GOAL> Return the lines exactly as they stand, from the first of the material through the line containing "SC.camera = cam".

++++++++

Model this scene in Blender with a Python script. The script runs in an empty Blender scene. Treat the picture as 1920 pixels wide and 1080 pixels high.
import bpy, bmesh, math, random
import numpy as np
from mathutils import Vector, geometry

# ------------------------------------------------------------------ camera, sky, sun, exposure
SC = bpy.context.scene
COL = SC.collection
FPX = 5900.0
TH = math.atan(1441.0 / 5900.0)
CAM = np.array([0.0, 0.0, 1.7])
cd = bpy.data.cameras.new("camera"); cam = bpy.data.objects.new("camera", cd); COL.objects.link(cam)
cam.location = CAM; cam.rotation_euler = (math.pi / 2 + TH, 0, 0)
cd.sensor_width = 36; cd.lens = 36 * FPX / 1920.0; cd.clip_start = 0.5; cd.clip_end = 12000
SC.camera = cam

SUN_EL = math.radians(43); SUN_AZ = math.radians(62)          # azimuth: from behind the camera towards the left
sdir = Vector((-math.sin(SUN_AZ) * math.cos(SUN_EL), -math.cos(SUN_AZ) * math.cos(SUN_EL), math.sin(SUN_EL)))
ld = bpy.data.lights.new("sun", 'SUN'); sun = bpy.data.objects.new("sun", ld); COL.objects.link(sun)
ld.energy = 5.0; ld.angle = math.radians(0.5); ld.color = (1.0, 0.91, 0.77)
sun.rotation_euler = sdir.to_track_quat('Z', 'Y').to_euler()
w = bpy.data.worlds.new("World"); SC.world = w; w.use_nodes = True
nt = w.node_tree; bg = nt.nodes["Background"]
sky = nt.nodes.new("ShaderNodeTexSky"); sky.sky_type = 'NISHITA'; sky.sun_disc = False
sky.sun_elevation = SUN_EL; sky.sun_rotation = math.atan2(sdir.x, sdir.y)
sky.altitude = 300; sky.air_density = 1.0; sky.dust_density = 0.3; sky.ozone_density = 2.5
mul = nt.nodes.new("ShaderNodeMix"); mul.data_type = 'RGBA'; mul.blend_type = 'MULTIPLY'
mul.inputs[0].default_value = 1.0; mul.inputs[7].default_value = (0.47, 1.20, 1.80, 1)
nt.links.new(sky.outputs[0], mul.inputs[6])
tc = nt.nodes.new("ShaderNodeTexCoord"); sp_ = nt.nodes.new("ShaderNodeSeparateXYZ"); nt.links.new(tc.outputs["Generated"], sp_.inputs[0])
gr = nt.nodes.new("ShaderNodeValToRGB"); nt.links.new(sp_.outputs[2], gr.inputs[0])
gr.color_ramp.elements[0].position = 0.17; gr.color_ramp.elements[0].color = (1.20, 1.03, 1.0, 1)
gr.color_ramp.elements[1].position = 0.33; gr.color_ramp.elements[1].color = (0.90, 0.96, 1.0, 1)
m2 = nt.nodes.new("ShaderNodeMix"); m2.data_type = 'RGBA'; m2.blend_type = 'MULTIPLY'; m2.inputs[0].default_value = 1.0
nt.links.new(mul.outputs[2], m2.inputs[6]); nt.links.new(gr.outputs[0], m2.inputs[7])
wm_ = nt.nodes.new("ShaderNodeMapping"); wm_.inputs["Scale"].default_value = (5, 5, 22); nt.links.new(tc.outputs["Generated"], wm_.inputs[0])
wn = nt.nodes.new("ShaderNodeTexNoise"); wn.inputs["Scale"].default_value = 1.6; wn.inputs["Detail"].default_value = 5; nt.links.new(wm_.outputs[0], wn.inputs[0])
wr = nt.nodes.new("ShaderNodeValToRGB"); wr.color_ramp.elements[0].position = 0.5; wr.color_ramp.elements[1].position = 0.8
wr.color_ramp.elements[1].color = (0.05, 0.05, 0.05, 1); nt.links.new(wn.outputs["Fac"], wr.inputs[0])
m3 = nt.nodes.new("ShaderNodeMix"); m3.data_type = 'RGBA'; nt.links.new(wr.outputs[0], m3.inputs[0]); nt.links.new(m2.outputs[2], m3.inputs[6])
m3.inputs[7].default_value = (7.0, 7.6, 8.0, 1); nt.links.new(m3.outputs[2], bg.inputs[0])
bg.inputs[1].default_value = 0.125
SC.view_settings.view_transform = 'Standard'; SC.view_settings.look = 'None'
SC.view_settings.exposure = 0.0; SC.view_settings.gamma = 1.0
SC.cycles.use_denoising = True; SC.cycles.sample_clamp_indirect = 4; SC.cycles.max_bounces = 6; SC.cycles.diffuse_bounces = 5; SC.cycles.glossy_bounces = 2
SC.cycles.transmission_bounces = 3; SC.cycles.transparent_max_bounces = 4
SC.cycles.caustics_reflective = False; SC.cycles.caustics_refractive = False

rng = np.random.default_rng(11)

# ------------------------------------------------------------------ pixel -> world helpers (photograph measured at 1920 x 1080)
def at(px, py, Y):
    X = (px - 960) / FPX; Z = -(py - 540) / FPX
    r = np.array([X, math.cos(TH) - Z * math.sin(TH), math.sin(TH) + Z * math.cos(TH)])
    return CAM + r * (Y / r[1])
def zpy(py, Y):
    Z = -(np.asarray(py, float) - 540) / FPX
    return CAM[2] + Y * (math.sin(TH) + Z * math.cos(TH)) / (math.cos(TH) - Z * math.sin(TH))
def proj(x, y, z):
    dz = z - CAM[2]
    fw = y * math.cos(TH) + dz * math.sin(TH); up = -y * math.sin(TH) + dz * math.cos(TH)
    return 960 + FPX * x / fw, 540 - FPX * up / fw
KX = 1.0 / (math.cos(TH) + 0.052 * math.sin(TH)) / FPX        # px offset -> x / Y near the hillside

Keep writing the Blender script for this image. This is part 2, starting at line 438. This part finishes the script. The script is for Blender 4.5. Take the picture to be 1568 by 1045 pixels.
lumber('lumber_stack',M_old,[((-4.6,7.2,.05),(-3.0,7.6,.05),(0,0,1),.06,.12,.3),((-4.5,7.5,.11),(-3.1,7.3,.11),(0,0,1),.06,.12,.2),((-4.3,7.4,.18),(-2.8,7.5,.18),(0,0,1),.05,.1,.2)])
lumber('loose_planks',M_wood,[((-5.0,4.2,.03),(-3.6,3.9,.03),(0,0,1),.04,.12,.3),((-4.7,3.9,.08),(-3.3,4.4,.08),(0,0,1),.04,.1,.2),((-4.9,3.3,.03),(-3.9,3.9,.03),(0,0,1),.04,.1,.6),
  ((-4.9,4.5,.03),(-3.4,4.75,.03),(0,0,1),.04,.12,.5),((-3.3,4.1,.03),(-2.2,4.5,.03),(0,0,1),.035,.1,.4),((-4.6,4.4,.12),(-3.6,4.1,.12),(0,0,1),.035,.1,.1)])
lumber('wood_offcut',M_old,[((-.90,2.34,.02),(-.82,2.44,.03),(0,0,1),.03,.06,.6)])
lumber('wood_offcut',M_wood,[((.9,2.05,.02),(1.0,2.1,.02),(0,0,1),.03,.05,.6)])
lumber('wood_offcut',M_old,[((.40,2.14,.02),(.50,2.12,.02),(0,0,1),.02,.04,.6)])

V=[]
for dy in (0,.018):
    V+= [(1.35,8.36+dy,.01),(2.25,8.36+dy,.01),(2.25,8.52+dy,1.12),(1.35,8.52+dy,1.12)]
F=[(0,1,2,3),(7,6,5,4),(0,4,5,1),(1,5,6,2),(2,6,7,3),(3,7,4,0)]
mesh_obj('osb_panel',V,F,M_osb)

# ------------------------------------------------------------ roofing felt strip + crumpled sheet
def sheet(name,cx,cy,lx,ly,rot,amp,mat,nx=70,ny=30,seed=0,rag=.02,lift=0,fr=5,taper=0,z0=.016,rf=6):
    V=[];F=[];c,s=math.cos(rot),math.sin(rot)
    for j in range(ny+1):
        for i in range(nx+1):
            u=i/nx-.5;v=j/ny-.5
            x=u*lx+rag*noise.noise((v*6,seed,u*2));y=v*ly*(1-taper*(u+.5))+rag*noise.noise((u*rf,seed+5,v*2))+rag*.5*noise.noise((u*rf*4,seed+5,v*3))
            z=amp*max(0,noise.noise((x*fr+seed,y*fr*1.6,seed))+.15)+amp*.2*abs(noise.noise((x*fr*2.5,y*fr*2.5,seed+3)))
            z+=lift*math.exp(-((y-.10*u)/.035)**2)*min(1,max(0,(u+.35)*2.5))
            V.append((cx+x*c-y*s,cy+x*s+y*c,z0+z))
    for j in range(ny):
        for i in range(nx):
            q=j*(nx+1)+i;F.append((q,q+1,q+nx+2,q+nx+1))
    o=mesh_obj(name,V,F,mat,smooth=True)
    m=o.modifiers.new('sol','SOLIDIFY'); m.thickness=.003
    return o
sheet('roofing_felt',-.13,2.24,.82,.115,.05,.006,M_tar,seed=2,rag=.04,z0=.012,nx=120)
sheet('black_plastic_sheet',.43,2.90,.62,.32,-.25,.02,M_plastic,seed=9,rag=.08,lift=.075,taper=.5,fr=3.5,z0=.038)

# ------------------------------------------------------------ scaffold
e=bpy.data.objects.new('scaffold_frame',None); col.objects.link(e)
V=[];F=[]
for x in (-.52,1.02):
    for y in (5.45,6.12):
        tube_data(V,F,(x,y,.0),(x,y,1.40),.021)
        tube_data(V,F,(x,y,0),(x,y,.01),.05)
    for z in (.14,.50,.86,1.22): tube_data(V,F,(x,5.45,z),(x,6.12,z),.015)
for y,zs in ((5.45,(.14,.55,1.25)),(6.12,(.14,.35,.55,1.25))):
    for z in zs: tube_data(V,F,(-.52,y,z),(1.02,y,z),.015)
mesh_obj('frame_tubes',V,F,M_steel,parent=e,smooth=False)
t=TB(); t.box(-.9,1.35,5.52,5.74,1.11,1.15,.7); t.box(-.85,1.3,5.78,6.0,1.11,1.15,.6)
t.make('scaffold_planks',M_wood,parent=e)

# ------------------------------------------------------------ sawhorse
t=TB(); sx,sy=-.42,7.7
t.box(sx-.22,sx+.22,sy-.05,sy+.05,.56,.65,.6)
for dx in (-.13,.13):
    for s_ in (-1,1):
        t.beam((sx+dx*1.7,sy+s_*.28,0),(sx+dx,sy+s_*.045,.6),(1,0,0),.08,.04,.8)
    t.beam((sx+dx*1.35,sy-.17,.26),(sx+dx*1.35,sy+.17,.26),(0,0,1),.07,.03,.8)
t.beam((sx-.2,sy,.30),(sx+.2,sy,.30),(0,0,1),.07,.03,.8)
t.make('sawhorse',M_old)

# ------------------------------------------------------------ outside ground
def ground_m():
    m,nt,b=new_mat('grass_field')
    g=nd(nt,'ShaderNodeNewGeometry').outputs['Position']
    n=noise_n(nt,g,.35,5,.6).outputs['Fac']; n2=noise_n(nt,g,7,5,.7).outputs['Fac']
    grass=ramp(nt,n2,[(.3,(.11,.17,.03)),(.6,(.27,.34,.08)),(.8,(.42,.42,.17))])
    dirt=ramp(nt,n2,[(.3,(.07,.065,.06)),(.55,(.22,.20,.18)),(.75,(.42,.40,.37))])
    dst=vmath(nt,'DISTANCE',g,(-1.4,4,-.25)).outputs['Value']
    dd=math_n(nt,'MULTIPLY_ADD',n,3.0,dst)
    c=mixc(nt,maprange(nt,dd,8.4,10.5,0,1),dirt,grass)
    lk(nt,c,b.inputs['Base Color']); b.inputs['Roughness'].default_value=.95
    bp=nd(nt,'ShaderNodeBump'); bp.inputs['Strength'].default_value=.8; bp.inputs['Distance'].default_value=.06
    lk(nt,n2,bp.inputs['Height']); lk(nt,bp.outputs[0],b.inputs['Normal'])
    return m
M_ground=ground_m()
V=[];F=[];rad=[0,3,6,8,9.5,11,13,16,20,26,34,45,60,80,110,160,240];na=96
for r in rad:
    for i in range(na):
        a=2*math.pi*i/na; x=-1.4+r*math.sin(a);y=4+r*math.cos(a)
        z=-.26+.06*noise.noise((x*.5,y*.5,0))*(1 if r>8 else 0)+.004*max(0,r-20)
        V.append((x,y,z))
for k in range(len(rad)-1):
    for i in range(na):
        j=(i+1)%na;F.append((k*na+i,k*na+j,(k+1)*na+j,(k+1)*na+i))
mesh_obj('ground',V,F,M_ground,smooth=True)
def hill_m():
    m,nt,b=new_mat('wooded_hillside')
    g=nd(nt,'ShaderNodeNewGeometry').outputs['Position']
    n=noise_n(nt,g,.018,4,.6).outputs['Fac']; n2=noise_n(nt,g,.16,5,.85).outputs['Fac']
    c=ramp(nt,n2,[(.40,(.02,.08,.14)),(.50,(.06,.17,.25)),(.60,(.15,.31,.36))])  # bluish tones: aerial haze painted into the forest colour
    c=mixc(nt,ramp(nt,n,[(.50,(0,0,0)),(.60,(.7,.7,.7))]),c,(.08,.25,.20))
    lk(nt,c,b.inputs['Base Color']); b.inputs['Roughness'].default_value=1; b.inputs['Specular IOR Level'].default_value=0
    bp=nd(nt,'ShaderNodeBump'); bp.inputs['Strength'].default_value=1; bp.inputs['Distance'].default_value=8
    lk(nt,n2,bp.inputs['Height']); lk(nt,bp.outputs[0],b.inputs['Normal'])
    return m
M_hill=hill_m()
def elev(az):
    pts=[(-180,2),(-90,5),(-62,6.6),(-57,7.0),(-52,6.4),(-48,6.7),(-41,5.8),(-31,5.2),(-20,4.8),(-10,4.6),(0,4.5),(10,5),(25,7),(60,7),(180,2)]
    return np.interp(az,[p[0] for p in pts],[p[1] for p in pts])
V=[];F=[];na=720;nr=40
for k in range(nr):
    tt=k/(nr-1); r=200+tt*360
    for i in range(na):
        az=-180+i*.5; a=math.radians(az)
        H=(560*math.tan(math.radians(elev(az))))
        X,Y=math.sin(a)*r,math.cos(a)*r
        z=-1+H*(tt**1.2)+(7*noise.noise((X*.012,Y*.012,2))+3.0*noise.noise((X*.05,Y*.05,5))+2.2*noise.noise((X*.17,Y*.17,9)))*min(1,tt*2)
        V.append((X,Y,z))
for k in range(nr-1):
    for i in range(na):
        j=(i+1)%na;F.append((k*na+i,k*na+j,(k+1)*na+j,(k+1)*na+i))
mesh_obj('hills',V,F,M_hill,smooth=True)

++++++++

WRITTEN ANSWER>
Model this scene in Blender with a Python script. The script runs in an empty Blender scene. Treat the picture as 1920 pixels wide and 1080 pixels high.
import bpy, bmesh, math, random
import numpy as np
from mathutils import Vector, geometry

# ------------------------------------------------------------------ camera, sky, sun, exposure
SC = bpy.context.scene
COL = SC.collection
FPX = 5900.0
TH = math.atan(1441.0 / 5900.0)
CAM = np.array([0.0, 0.0, 1.7])
cd = bpy.data.cameras.new("camera"); cam = bpy.data.objects.new("camera", cd); COL.objects.link(cam)
cam.location = CAM; cam.rotation_euler = (math.pi / 2 + TH, 0, 0)
cd.sensor_width = 36; cd.lens = 36 * FPX / 1920.0; cd.clip_start = 0.5; cd.clip_end = 12000
SC.camera = cam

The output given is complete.